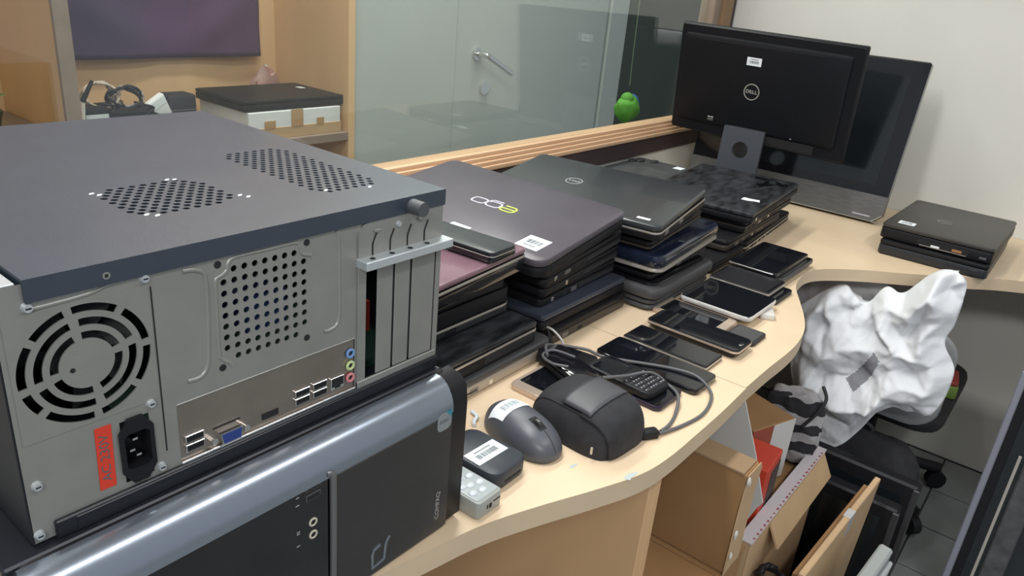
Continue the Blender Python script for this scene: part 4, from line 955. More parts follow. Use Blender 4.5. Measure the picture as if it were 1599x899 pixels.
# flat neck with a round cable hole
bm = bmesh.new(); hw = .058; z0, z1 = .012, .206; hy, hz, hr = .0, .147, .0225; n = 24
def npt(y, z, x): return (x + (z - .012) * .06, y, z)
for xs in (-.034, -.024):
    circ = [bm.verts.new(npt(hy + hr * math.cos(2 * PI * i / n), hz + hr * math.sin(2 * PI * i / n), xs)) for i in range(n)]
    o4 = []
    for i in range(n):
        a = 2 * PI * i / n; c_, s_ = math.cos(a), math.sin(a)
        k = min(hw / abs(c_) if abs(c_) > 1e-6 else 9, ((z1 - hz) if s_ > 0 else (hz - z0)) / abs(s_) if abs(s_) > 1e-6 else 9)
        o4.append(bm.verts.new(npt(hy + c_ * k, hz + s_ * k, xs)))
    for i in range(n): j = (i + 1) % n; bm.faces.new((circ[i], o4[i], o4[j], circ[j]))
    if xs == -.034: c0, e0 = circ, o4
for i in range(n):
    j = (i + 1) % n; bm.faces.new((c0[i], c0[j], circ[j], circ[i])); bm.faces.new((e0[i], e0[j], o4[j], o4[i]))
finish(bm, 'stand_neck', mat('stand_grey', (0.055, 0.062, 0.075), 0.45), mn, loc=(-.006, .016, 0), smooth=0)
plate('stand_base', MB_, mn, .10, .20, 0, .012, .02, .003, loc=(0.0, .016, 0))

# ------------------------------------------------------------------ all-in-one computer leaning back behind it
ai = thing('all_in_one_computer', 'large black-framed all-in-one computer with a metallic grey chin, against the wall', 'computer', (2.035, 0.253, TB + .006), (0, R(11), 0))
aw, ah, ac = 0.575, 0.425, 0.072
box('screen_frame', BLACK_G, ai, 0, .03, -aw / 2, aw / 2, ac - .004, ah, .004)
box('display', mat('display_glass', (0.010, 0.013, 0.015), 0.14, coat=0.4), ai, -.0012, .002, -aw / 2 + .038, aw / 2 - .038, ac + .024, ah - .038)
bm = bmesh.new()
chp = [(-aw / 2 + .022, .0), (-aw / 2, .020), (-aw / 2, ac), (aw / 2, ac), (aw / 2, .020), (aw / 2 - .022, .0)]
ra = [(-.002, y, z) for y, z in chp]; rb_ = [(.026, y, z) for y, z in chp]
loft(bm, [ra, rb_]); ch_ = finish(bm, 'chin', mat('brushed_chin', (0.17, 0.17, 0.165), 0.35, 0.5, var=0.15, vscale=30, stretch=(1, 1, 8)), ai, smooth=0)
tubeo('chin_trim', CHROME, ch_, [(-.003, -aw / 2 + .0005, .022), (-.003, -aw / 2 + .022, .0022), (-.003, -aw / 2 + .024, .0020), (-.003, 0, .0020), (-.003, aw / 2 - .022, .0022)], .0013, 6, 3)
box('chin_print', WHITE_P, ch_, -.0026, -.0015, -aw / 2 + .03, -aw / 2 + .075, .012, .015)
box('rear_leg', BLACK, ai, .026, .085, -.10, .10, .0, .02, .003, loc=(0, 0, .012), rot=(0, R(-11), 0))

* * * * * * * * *

Output exactly the span of lines from the top of the listing through the line holding "loc=(0.0, .016, 0))", and leave every picture out.

Continue the Blender Python script for this scene: part 4, from line 955. More parts follow. Use Blender 4.5. Measure the picture as if it were 1599x899 pixels.
# flat neck with a round cable hole
bm = bmesh.new(); hw = .058; z0, z1 = .012, .206; hy, hz, hr = .0, .147, .0225; n = 24
def npt(y, z, x): return (x + (z - .012) * .06, y, z)
for xs in (-.034, -.024):
    circ = [bm.verts.new(npt(hy + hr * math.cos(2 * PI * i / n), hz + hr * math.sin(2 * PI * i / n), xs)) for i in range(n)]
    o4 = []
    for i in range(n):
        a = 2 * PI * i / n; c_, s_ = math.cos(a), math.sin(a)
        k = min(hw / abs(c_) if abs(c_) > 1e-6 else 9, ((z1 - hz) if s_ > 0 else (hz - z0)) / abs(s_) if abs(s_) > 1e-6 else 9)
        o4.append(bm.verts.new(npt(hy + c_ * k, hz + s_ * k, xs)))
    for i in range(n): j = (i + 1) % n; bm.faces.new((circ[i], o4[i], o4[j], circ[j]))
    if xs == -.034: c0, e0 = circ, o4
for i in range(n):
    j = (i + 1) % n; bm.faces.new((c0[i], c0[j], circ[j], circ[i])); bm.faces.new((e0[i], e0[j], o4[j], o4[i]))
finish(bm, 'stand_neck', mat('stand_grey', (0.055, 0.062, 0.075), 0.45), mn, loc=(-.006, .016, 0), smooth=0)
plate('stand_base', MB_, mn, .10, .20, 0, .012, .02, .003, loc=(0.0, .016, 0))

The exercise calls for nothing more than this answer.